_Stated goal:_ Leave out the pictures, then output the lines of the records below from the first through the one containing "col = scn.collection".

_Record list:_

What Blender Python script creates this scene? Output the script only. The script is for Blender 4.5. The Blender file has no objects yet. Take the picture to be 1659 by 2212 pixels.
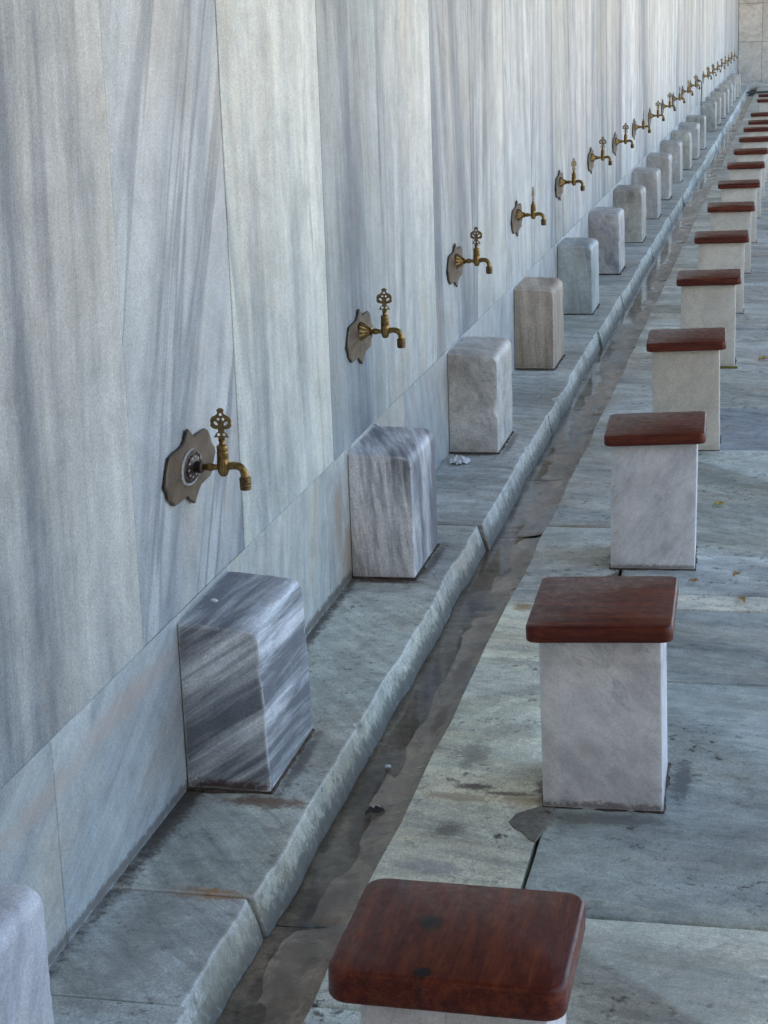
import bpy, bmesh, math, random
from mathutils import Vector, Matrix, noise as mn
from mathutils.geometry import tessellate_polygon
R = math.radians
random.seed(7)
scn = bpy.context.scene
col = scn.collection

# ------------------------------------------------------------------ camera
PITCH, YAW, ROLL = 0.25917959, 0.21971217, -0.03375064
cp, sp = math.cos(PITCH), math.sin(PITCH); cy, sy = math.cos(YAW), math.sin(YAW)
fwd = Vector((-sy*cp, cy*cp, -sp)); rt = Vector((cy, sy, 0)); up = rt.cross(fwd)
r2 = rt*math.cos(ROLL) + up*math.sin(ROLL); u2 = -rt*math.sin(ROLL) + up*math.cos(ROLL)
cam = bpy.data.cameras.new('camera'); camo = bpy.data.objects.new('camera', cam); col.objects.link(camo)
M = Matrix.Identity(4)
for i in range(3):
    M[i][0] = r2[i]; M[i][1] = u2[i]; M[i][2] = -fwd[i]
M[0][3], M[1][3], M[2][3] = 1.2919, 0.0, 1.65
camo.matrix_world = M
cam.sensor_fit = 'VERTICAL'; cam.sensor_height = 36; cam.sensor_width = 27
cam.lens = 36*4000/2212
cam.clip_start = 0.05; cam.clip_end = 3000
scn.camera = camo

# ------------------------------------------------------------------ world, sun, exposure
SUN_EL, SUN_AZ = R(50), R(-112)          # the sun stands behind the tap wall, off to the left
w = bpy.data.worlds.new('World'); scn.world = w; w.use_nodes = True
wn = w.node_tree.nodes; wl = w.node_tree.links
sky = wn.new('ShaderNodeTexSky'); sky.sky_type = 'NISHITA'; sky.sun_disc = False
sky.sun_elevation = SUN_EL; sky.sun_rotation = SUN_AZ
sky.air_density = 1.0; sky.dust_density = 2.0; sky.ozone_density = .6
bg = wn['Background']; bg.inputs['Strength'].default_value = 0.13
wl.new(sky.outputs[0], bg.inputs['Color'])
sd = bpy.data.lights.new('sun', 'SUN'); sd.energy = 3.2; sd.angle = R(0.5); sd.color = (1, .94, .85)
so = bpy.data.objects.new('sun', sd); col.objects.link(so)
sdir = Vector((math.sin(SUN_AZ)*math.cos(SUN_EL), math.cos(SUN_AZ)*math.cos(SUN_EL), math.sin(SUN_EL)))
so.rotation_euler = sdir.to_track_quat('Z', 'Y').to_euler(); so.location = (-3, 0, 9)
scn.view_settings.view_transform = 'Standard'; scn.view_settings.look = 'None'
scn.view_settings.gamma = 1; scn.view_settings.exposure = 2.3
scn.render.engine = 'CYCLES'

# ------------------------------------------------------------------ helpers
def tag(o, label=None, cat=None, group=None, kind=None):
    if label: o['label'] = label
    if cat: o['category'] = cat
    if group: o['group'] = group
    if kind: o['kind'] = kind
    return o

def empty(name, loc, rz=0.0):
    o = bpy.data.objects.new(name, None); o.empty_display_size = .1
    o.location = loc; o.rotation_euler = (0, 0, rz); col.objects.link(o); return o

def mesh_obj(name, verts, faces, mats, parent=None, smooth=30, mco=None, tint=None, midx=None):
    me = bpy.data.meshes.new(name); me.from_pydata([tuple(v) for v in verts], [], faces)
    for m in (mats if isinstance(mats, (list, tuple)) else [mats]): me.materials.append(m)
    if midx: me.polygons.foreach_set('material_index', midx)
    me.update()
    bm = bmesh.new(); bm.from_mesh(me); bmesh.ops.recalc_face_normals(bm, faces=bm.faces); bm.to_mesh(me); bm.free()
    me.polygons.foreach_set('use_smooth', [True]*len(me.polygons))
    if smooth is not None: me.set_sharp_from_angle(angle=R(smooth))
    if mco:
        a = me.attributes.new('mco', 'FLOAT_VECTOR', 'POINT'); a.data.foreach_set('vector', [c for v in mco for c in v])
    if tint:
        a = me.attributes.new('tint', 'FLOAT_COLOR', 'POINT'); a.data.foreach_set('color', [c for v in tint for c in (v[0], v[1], v[2], 1)])
    o = bpy.data.objects.new(name, me); col.objects.link(o)
    if parent: o.parent = parent
    return o

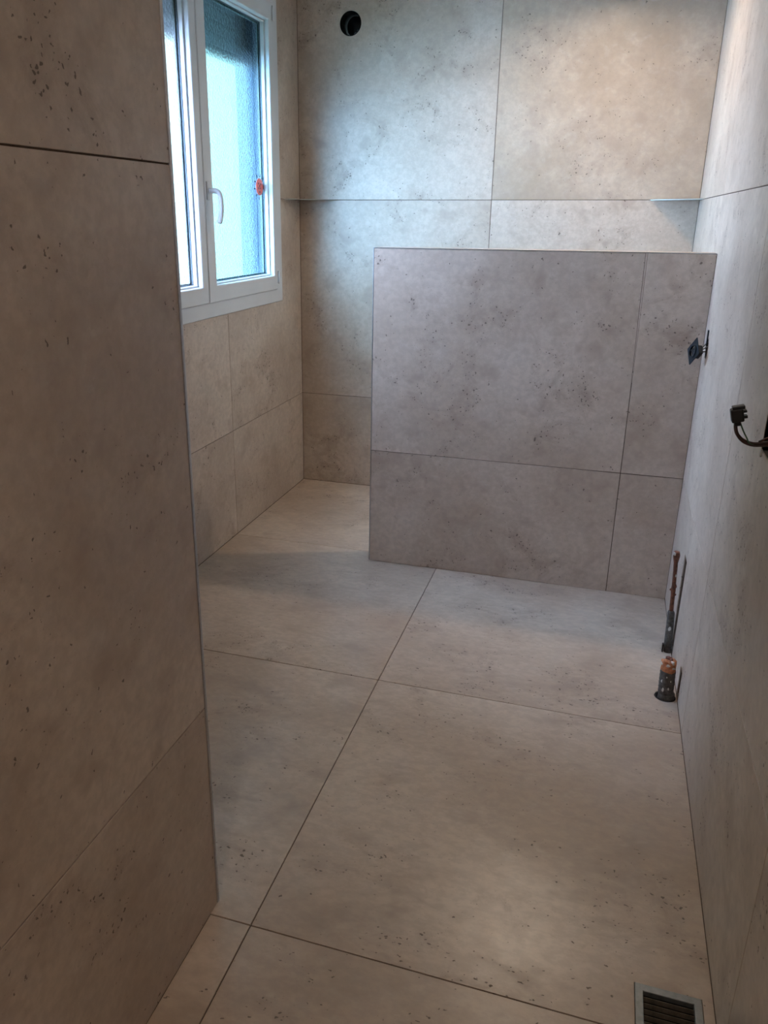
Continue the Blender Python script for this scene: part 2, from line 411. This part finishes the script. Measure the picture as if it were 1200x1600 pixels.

_Written answer:_
What Blender Python script creates this scene? Output the script only. The script is for Blender 4.5. The Blender file has no objects yet. Take the picture to be 1659 by 2212 pixels.
import bpy, bmesh, math, random
from mathutils import Vector, Matrix, noise as mn
from mathutils.geometry import tessellate_polygon
R = math.radians
random.seed(7)
scn = bpy.context.scene
col = scn.collection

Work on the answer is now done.